--- Begin SUPPLIED DATA ---

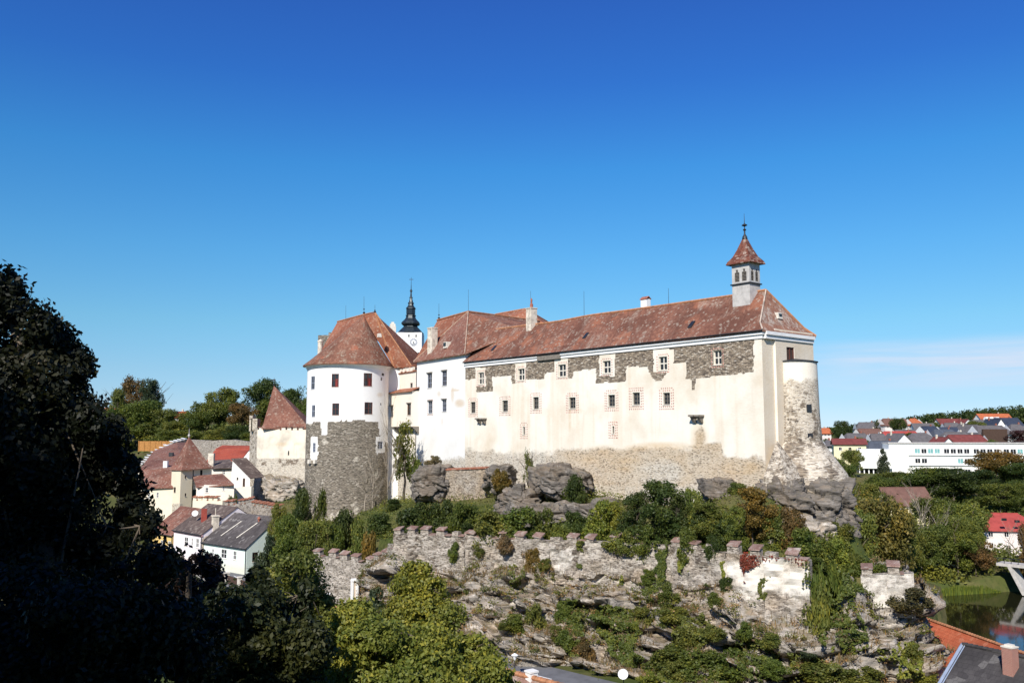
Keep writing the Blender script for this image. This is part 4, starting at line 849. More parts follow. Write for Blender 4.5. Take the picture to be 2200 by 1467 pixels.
# ------------------------------------------------------------------ battlement helper
def merlons(S, mb_wall, parent, s0, s1, zt, pitch, mw, mh, th, capmat, ruin=0.0, capn='tile_cap', seed=1, slope=0.0, cap_h=0.28):
    R = random.Random(seed); k = 0; s = s0
    while s + mw <= s1 + .01:
        z = zt(s) if callable(zt) else zt; h = mh * (1 - ruin * R.random()); w = mw * (1 + ruin * R.uniform(-.25, .25))
        if ruin:
            jj = [R.uniform(-.28, .06) * ruin for _ in range(4)]; ins = R.uniform(0, .12) * ruin
            mb_wall.hexa([S.pos(s, z - .05, .012), S.pos(s + w, z - .05, .012), S.pos(s + w, z - .05, -th), S.pos(s, z - .05, -th), S.pos(s + ins, z + h + jj[0], .012 - ins), S.pos(s + w - ins, z + h + jj[1], .012 - ins), S.pos(s + w - ins, z + h + jj[2], -th), S.pos(s + ins, z + h + jj[3], -th)])
        else: pbox(mb_wall, S, s, s + w, z - .05, z + h, -th, .0 + .012)
        if R.random() > ruin * .55:
            c = MB(); e = .10 if not ruin else R.uniform(.0, .10); z1 = z + h - (.05 if ruin else 0)
            j = [R.uniform(-.05, .05) * (1 + 2 * ruin) for _ in range(4)]
            c.hexa([S.pos(s - e, z1 + j[0], e + .08), S.pos(s + w + e, z1 + j[1], e + .08), S.pos(s + w + e, z1 + cap_h + j[2], -th - e), S.pos(s - e, z1 + cap_h + j[3], -th - e),
                    S.pos(s - e, z1 + .12 + j[0], e + .08), S.pos(s + w + e, z1 + .12 + j[1], e + .08), S.pos(s + w + e, z1 + cap_h + .14 + j[2], -th - e), S.pos(s - e, z1 + cap_h + .14 + j[3], -th - e)])
            c.build(capn, capmat, parent)
        g = MB(); gs0, gs1 = s + w + .05, min(s + pitch - .05, s1)
        if gs1 - gs0 > .3 and capmat is not None and R.random() > .3 + ruin * .5:
            g.hexa([S.pos(gs0, z + .02, .1), S.pos(gs1, z + .02, .1), S.pos(gs1, z + .14, -th * .8), S.pos(gs0, z + .14, -th * .8), S.pos(gs0, z + .1, .1), S.pos(gs1, z + .1, .1), S.pos(gs1, z + .22, -th * .8), S.pos(gs0, z + .22, -th * .8)]); g.build(capn, capmat, parent)
        s += pitch * (1 + ruin * R.uniform(-.2, .2)); k += 1
# ------------------------------------------------------------------ link between tower and white wing, with its bay on corbels
lk = thing('castle_bay', 'narrow blush link with tile capped battlement and corbelled bay beside the round tower', 'castle wing')
UPP = Plane(bl + WH.n * .15 - WH.u * 16, bl + WH.n * .15); zU = UPP.inv(890, 797)[1]
mb = MB(); hu = [hole(UPP, (841.6, 829, 847, 839)), hole(UPP, (880.9, 822.5, 886.3, 832.8))]
sheet(mb, UPP, 0, 16, -17, zU, hu, .5, lambda P, px, A, Z: np.stack([A * 0, np.clip((px[..., 1] - 985) / 25 + .2, 0, .75), A * 0], -1), .25)
merlons(UPP, mb, lk, 1.2, 15.5, zU + .1, 1.75, .95, .75, .5, T_ORANGE, 0.0, seed=3)
mb.poly([UPP.pos(0, zU, 0), UPP.pos(16, zU, 0), UPP.pos(16, zU, -1), UPP.pos(0, zU, -1)]); mb.build('wall', W_PINK, lk)
mb = MB(); pbox(mb, UPP, 0, 16, zU - .14, zU + .03, -.6, .22); mb.build('coping', T_ORANGE, lk)
for h in hu: window(UPP, h, lk, GREYWOOD, None, .2, 1, 1, .05, .07)
BAY = Plane(bl + WH.n * 1.5 - WH.u * 15, bl + WH.n * 1.5 + WH.u * 1.2); zB = BAY.inv(909, 837)[1]; zB0 = BAY.inv(868, 916)[1]
mb = MB(); hb = [hole(BAY, (837.7, 872, 844.5, 896)), hole(BAY, (875, 867, 882.6, 891.7))]; sa = BAY.inv(824, 900)[0]
sheet(mb, BAY, sa, BAY.L, zB0, zB, hb, .6, None, .2)
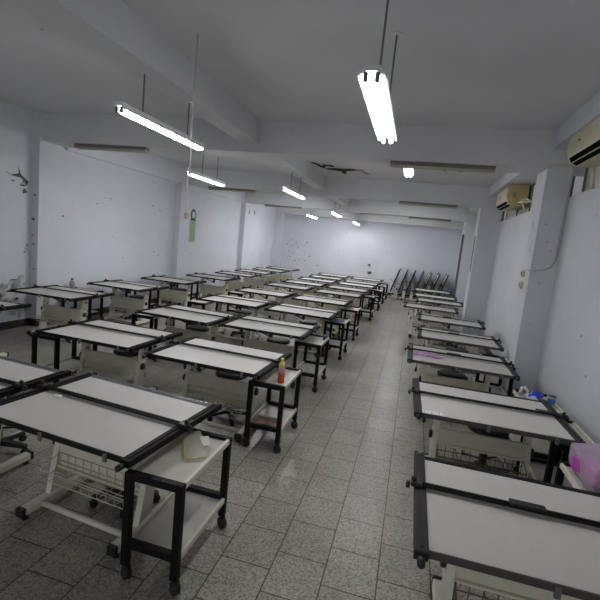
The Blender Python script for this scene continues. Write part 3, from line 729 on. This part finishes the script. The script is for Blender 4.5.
tag(lump('scrap', (1.22,2.69,.638), (.03,.04,.03), None, 33, q=.25).build('crumpled_paper', mat('paper_scrap', rgb(216,210,206), .7)), 'crumpled white paper in front of the pink plastic bag', 'paper')
tag(MB().box(1.19,1.33,6.12,6.20,.634,.665,.004,1).build('packet', MATS['blue_packet']), 'small blue packet on the cart by the right-hand pillar', 'packet')
tag(MB().box(1.10,1.26,15.28,15.42,.782,.86,.006,1).build('blue_box', mat('box_blue', rgb(60,84,140), .5)), 'small blue box on the rearmost right-wall table', 'box')

# fill lights without fittings, added to brighten the rear bays, up between the beams
def area(x, y, z, sx, sy, W):
    l = bpy.data.lights.new('rear_fill', 'AREA'); l.shape = 'RECTANGLE'; l.size = sx; l.size_y = sy; l.energy = W; l.color = (.965,.985,1)
    o = bpy.data.objects.new('rear_fill', l); COL.objects.link(o); o.location = (x, y, z)
for x in (-4.2, -.3): area(x, 17.0, 3.6, .2, 1.2, 22); area(x, 13.3, 3.6, .2, 1.2, 22)
# broad low fill light added before the closed front wall, behind the camera
l = bpy.data.lights.new('front_fill', 'AREA'); l.shape = 'RECTANGLE'; l.size = 6.0; l.size_y = 1.8; l.energy = 34; l.color = (.96,.98,1)
o = bpy.data.objects.new('front_fill', l); COL.objects.link(o); o.location = (-2.0, -2.1, 1.1); o.rotation_euler = (PI/2, 0, 0)
scene.cycles.diffuse_bounces = 8; scene.cycles.max_bounces = 16
# ------------------------------------------------------------------ camera, world, view
yaw, pitch, roll, H = -.24609, .13418, .10288, 1.9742
cy, sy, cp, sp = math.cos(yaw), math.sin(yaw), math.cos(pitch), math.sin(pitch)
f = Vector((sy*cp, cy*cp, -sp)); r = Vector((cy, -sy, 0)); u = r.cross(f)
cr, sr = math.cos(roll), math.sin(roll)
r2 = r*cr + u*sr; u2 = u*cr - r*sr
cam = bpy.data.cameras.new('camera'); co = bpy.data.objects.new('camera', cam); COL.objects.link(co)
co.matrix_world = Matrix(((r2.x,u2.x,-f.x,0),(r2.y,u2.y,-f.y,0),(r2.z,u2.z,-f.z,H),(0,0,0,1)))
cam.sensor_width = 36; cam.lens = 36*432.06/600; cam.shift_y = -.5/600; cam.clip_start = .05
scene.camera = co
w = bpy.data.worlds.new('world'); w.use_nodes = True; scene.world = w
w.node_tree.nodes['Background'].inputs['Color'].default_value = (.5,.52,.56,1); w.node_tree.nodes['Background'].inputs['Strength'].default_value = .3
scene.view_settings.view_transform = 'Standard'
scene.view_settings.look = 'None'
scene.view_settings.exposure = 0.3
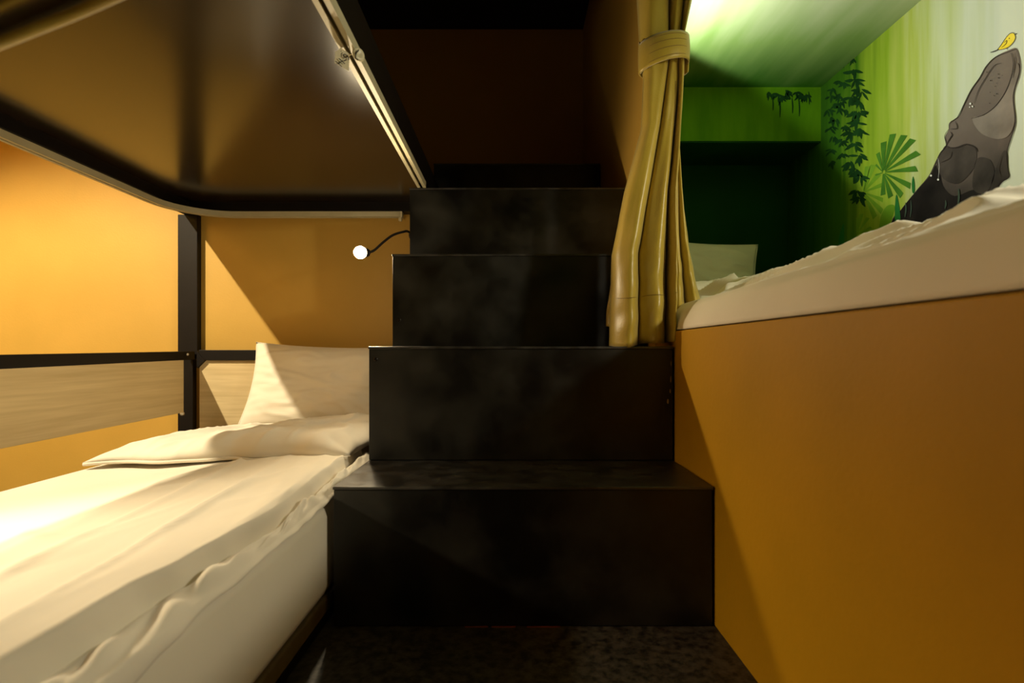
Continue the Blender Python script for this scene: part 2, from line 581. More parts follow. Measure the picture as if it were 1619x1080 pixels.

--- End SUPPLIED DATA ---

PROBLEM TO WORK ON: Your task is an exact transcription of all the data, minus the pictures.

RESULT BELOW:
Keep writing the Blender script for this image. This is part 4, starting at line 849. More parts follow. Write for Blender 4.5. Take the picture to be 2200 by 1467 pixels.
# ------------------------------------------------------------------ battlement helper
def merlons(S, mb_wall, parent, s0, s1, zt, pitch, mw, mh, th, capmat, ruin=0.0, capn='tile_cap', seed=1, slope=0.0, cap_h=0.28):
    R = random.Random(seed); k = 0; s = s0
    while s + mw <= s1 + .01:
        z = zt(s) if callable(zt) else zt; h = mh * (1 - ruin * R.random()); w = mw * (1 + ruin * R.uniform(-.25, .25))
        if ruin:
            jj = [R.uniform(-.28, .06) * ruin for _ in range(4)]; ins = R.uniform(0, .12) * ruin
            mb_wall.hexa([S.pos(s, z - .05, .012), S.pos(s + w, z - .05, .012), S.pos(s + w, z - .05, -th), S.pos(s, z - .05, -th), S.pos(s + ins, z + h + jj[0], .012 - ins), S.pos(s + w - ins, z + h + jj[1], .012 - ins), S.pos(s + w - ins, z + h + jj[2], -th), S.pos(s + ins, z + h + jj[3], -th)])
        else: pbox(mb_wall, S, s, s + w, z - .05, z + h, -th, .0 + .012)
        if R.random() > ruin * .55:
            c = MB(); e = .10 if not ruin else R.uniform(.0, .10); z1 = z + h - (.05 if ruin else 0)
            j = [R.uniform(-.05, .05) * (1 + 2 * ruin) for _ in range(4)]
            c.hexa([S.pos(s - e, z1 + j[0], e + .08), S.pos(s + w + e, z1 + j[1], e + .08), S.pos(s + w + e, z1 + cap_h + j[2], -th - e), S.pos(s - e, z1 + cap_h + j[3], -th - e),
                    S.pos(s - e, z1 + .12 + j[0], e + .08), S.pos(s + w + e, z1 + .12 + j[1], e + .08), S.pos(s + w + e, z1 + cap_h + .14 + j[2], -th - e), S.pos(s - e, z1 + cap_h + .14 + j[3], -th - e)])
            c.build(capn, capmat, parent)
        g = MB(); gs0, gs1 = s + w + .05, min(s + pitch - .05, s1)
        if gs1 - gs0 > .3 and capmat is not None and R.random() > .3 + ruin * .5:
            g.hexa([S.pos(gs0, z + .02, .1), S.pos(gs1, z + .02, .1), S.pos(gs1, z + .14, -th * .8), S.pos(gs0, z + .14, -th * .8), S.pos(gs0, z + .1, .1), S.pos(gs1, z + .1, .1), S.pos(gs1, z + .22, -th * .8), S.pos(gs0, z + .22, -th * .8)]); g.build(capn, capmat, parent)
        s += pitch * (1 + ruin * R.uniform(-.2, .2)); k += 1
# ------------------------------------------------------------------ link between tower and white wing, with its bay on corbels
lk = thing('castle_bay', 'narrow blush link with tile capped battlement and corbelled bay beside the round tower', 'castle wing')
UPP = Plane(bl + WH.n * .15 - WH.u * 16, bl + WH.n * .15); zU = UPP.inv(890, 797)[1]
mb = MB(); hu = [hole(UPP, (841.6, 829, 847, 839)), hole(UPP, (880.9, 822.5, 886.3, 832.8))]
sheet(mb, UPP, 0, 16, -17, zU, hu, .5, lambda P, px, A, Z: np.stack([A * 0, np.clip((px[..., 1] - 985) / 25 + .2, 0, .75), A * 0], -1), .25)
merlons(UPP, mb, lk, 1.2, 15.5, zU + .1, 1.75, .95, .75, .5, T_ORANGE, 0.0, seed=3)
mb.poly([UPP.pos(0, zU, 0), UPP.pos(16, zU, 0), UPP.pos(16, zU, -1), UPP.pos(0, zU, -1)]); mb.build('wall', W_PINK, lk)
mb = MB(); pbox(mb, UPP, 0, 16, zU - .14, zU + .03, -.6, .22); mb.build('coping', T_ORANGE, lk)
for h in hu: window(UPP, h, lk, GREYWOOD, None, .2, 1, 1, .05, .07)
BAY = Plane(bl + WH.n * 1.5 - WH.u * 15, bl + WH.n * 1.5 + WH.u * 1.2); zB = BAY.inv(909, 837)[1]; zB0 = BAY.inv(868, 916)[1]
mb = MB(); hb = [hole(BAY, (837.7, 872, 844.5, 896)), hole(BAY, (875, 867, 882.6, 891.7))]; sa = BAY.inv(824, 900)[0]
sheet(mb, BAY, sa, BAY.L, zB0, zB, hb, .6, None, .2)
The Blender Python script for this scene continues. Write part 3, from line 729 on. This part finishes the script. The script is for Blender 4.5.
tag(lump('scrap', (1.22,2.69,.638), (.03,.04,.03), None, 33, q=.25).build('crumpled_paper', mat('paper_scrap', rgb(216,210,206), .7)), 'crumpled white paper in front of the pink plastic bag', 'paper')
tag(MB().box(1.19,1.33,6.12,6.20,.634,.665,.004,1).build('packet', MATS['blue_packet']), 'small blue packet on the cart by the right-hand pillar', 'packet')
tag(MB().box(1.10,1.26,15.28,15.42,.782,.86,.006,1).build('blue_box', mat('box_blue', rgb(60,84,140), .5)), 'small blue box on the rearmost right-wall table', 'box')

# fill lights without fittings, added to brighten the rear bays, up between the beams
def area(x, y, z, sx, sy, W):
    l = bpy.data.lights.new('rear_fill', 'AREA'); l.shape = 'RECTANGLE'; l.size = sx; l.size_y = sy; l.energy = W; l.color = (.965,.985,1)
    o = bpy.data.objects.new('rear_fill', l); COL.objects.link(o); o.location = (x, y, z)
for x in (-4.2, -.3): area(x, 17.0, 3.6, .2, 1.2, 22); area(x, 13.3, 3.6, .2, 1.2, 22)
# broad low fill light added before the closed front wall, behind the camera
l = bpy.data.lights.new('front_fill', 'AREA'); l.shape = 'RECTANGLE'; l.size = 6.0; l.size_y = 1.8; l.energy = 34; l.color = (.96,.98,1)
o = bpy.data.objects.new('front_fill', l); COL.objects.link(o); o.location = (-2.0, -2.1, 1.1); o.rotation_euler = (PI/2, 0, 0)
scene.cycles.diffuse_bounces = 8; scene.cycles.max_bounces = 16
# ------------------------------------------------------------------ camera, world, view
yaw, pitch, roll, H = -.24609, .13418, .10288, 1.9742
cy, sy, cp, sp = math.cos(yaw), math.sin(yaw), math.cos(pitch), math.sin(pitch)
f = Vector((sy*cp, cy*cp, -sp)); r = Vector((cy, -sy, 0)); u = r.cross(f)
cr, sr = math.cos(roll), math.sin(roll)
r2 = r*cr + u*sr; u2 = u*cr - r*sr
cam = bpy.data.cameras.new('camera'); co = bpy.data.objects.new('camera', cam); COL.objects.link(co)
co.matrix_world = Matrix(((r2.x,u2.x,-f.x,0),(r2.y,u2.y,-f.y,0),(r2.z,u2.z,-f.z,H),(0,0,0,1)))
cam.sensor_width = 36; cam.lens = 36*432.06/600; cam.shift_y = -.5/600; cam.clip_start = .05
scene.camera = co
w = bpy.data.worlds.new('world'); w.use_nodes = True; scene.world = w
w.node_tree.nodes['Background'].inputs['Color'].default_value = (.5,.52,.56,1); w.node_tree.nodes['Background'].inputs['Strength'].default_value = .3
scene.view_settings.view_transform = 'Standard'
scene.view_settings.look = 'None'
scene.view_settings.exposure = 0.3
Continue the Blender Python script for this scene: part 2, from line 581. More parts follow. Measure the picture as if it were 1619x1080 pixels.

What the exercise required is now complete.